I think these feelings are spillovers from the unconscious at work — and specifically that unconscious pattern-recognition subroutine. It’s working so hard to integrate these new patterns into its library that they spill over into the conscious mind. If you have ever learned a foreign language, you will have noticed the same feelings of effort and the occasional lifting of a veil when a string of gibberish switches into a clear thought.
Freud thought that the unconscious would slip through when the conscious mind was distracted — the famous Freudian slip, when one blurts out something that they may not consciously have thought to say. The usual explanation is that the error was because one was tired or distracted, but as Freud pointed out, that is like attributing a robbery on a dark and isolated street to the darkness and isolation. Those are not what robbed the person; they just provided the conditions for a robbery. The robber took advantage of the darkness and isolation to strike, just as the unconscious takes advantage of the conscious self’s being tired or distracted to come into the open.
Nowadays, I don’t consider this view so valid as I once did. It strikes me as giving the conscious self more power and autonomy than it actually possesses. The conscious self seems more like the passenger in a howdah on an elephant. The elephant — the unconscious — goes and does what it wants, and the passenger makes up reasons why he wanted to go there and do that. (This is particularly evident in stage acts in which hypnotized people are given post-hypnotic suggestions to someone to, say, squawk like a chicken when they hear the word “book.” When “book” is said and the person squawks, if you ask them why they did that, they will come up with various reasons — the conscious mind is a rationalizing engine. This is familiar to people who attempt to rely on willpower to diet: their conscious mind can come up with lots of reasons to eat what they want.)

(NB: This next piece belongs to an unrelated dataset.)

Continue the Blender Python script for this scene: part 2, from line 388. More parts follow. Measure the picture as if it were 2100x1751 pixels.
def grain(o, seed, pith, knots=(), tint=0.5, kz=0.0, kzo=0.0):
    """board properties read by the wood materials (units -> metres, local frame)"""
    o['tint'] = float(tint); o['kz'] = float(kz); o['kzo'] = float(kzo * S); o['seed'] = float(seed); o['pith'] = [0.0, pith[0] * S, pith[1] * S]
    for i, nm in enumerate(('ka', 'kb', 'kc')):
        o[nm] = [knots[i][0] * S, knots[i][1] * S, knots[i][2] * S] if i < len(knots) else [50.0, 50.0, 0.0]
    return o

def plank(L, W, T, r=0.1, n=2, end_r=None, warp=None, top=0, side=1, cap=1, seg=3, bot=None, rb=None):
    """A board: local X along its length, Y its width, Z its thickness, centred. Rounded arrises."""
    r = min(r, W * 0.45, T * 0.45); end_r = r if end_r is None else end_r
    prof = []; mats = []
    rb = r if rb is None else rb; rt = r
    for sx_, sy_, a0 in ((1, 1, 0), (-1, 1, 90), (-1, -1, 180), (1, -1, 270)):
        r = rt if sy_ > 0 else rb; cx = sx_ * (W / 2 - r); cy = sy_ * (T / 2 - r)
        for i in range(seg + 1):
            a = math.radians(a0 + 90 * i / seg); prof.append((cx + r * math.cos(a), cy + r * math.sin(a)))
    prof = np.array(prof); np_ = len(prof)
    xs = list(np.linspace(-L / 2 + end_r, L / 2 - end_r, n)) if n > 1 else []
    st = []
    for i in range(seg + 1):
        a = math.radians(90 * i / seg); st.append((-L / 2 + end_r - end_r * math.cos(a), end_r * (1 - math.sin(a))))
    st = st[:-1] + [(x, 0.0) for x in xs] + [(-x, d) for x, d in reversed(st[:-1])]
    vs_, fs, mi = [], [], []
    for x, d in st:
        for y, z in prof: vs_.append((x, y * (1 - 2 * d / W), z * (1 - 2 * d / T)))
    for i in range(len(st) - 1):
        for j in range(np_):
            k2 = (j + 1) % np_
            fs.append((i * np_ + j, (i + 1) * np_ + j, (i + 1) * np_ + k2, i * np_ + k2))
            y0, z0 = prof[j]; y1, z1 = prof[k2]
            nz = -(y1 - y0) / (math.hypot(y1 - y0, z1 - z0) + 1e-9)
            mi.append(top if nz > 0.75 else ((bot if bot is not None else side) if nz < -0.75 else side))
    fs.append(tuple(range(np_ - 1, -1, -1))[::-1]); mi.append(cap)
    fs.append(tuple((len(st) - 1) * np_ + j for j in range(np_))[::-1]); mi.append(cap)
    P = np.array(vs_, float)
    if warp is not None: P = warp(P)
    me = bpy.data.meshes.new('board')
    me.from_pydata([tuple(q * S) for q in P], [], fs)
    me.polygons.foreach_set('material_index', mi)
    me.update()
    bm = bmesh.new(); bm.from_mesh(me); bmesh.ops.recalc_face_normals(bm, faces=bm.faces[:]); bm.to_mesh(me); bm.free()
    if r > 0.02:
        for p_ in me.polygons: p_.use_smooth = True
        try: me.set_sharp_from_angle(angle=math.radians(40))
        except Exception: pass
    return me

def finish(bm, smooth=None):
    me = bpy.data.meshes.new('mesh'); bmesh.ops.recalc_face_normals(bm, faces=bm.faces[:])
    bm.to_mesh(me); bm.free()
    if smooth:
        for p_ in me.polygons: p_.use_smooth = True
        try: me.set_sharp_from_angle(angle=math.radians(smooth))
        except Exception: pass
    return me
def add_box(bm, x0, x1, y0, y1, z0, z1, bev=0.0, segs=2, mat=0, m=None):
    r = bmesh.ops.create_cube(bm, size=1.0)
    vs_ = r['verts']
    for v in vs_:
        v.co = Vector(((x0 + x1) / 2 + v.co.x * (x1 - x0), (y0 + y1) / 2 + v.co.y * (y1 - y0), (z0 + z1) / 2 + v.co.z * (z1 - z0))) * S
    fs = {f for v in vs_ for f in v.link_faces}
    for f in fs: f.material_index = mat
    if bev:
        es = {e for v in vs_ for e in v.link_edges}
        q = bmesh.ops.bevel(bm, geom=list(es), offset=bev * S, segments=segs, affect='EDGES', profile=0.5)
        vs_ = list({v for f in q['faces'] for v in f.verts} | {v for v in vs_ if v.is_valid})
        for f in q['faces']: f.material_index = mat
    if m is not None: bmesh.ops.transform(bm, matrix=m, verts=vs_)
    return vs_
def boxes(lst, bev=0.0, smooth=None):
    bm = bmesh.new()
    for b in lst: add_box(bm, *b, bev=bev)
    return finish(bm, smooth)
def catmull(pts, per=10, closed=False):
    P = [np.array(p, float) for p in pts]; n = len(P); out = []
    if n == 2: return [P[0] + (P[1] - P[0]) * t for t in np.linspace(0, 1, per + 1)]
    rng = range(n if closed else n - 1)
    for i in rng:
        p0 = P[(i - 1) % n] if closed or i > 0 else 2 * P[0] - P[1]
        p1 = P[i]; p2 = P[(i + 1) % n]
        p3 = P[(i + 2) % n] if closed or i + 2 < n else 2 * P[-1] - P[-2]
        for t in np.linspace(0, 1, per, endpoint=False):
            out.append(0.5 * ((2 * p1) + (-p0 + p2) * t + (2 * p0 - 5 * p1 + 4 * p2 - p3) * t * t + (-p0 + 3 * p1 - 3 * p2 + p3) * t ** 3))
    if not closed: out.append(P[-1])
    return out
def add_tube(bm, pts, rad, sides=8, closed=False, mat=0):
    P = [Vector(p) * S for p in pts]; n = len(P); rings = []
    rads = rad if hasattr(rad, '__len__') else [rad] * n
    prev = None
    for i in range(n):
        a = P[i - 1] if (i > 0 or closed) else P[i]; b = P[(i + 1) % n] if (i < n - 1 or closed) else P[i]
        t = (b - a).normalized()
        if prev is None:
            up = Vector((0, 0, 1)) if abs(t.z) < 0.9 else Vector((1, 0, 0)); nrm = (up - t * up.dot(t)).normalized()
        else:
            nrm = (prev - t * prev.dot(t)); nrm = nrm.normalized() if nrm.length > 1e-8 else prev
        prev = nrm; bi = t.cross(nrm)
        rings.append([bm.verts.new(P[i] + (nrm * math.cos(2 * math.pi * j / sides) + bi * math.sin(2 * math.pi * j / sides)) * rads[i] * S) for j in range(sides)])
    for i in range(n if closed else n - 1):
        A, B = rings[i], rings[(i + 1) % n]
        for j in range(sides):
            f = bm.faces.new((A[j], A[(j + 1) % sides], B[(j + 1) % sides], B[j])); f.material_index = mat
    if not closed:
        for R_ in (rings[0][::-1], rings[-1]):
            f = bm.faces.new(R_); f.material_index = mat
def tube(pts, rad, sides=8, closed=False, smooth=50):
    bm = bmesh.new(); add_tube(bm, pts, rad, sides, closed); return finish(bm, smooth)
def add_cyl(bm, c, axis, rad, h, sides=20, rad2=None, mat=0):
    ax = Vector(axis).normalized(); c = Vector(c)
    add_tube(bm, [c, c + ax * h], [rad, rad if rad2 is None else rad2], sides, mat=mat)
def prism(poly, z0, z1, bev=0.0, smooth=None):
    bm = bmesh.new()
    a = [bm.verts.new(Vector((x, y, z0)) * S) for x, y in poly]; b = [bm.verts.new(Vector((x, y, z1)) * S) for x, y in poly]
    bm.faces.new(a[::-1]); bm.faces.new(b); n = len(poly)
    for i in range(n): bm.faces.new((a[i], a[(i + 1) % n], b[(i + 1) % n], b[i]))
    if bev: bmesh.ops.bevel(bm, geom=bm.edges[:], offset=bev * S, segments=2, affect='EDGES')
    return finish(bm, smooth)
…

Wilson’s book, mentioned above, is in the list of books I find myself repeatedly recommending, and another book in that list is relevant to this topic: Daniel Goleman’s Vital Lies, Simple Truths: The Psychology of Self-Deception. That book discusses how the unconscious pulls the wool over the eyes of the conscious — and why it does that. It’s a book well worth reading since it can help you spot some instances when your own unconscious spills over into the open. Initially, that can be hard to recognize, because we have somehow trained ourselves not to see it, not to be aware of it. But with practice, you can see it at work.
Here’s another book very much on that topic, in which Marion Milner describes her own journey of discovery to see what her own unconscious mind was up to. The encounters are interesting and in some cases have quite practical application. This book, too, is found on that booklist. It is A Life of One’s Own.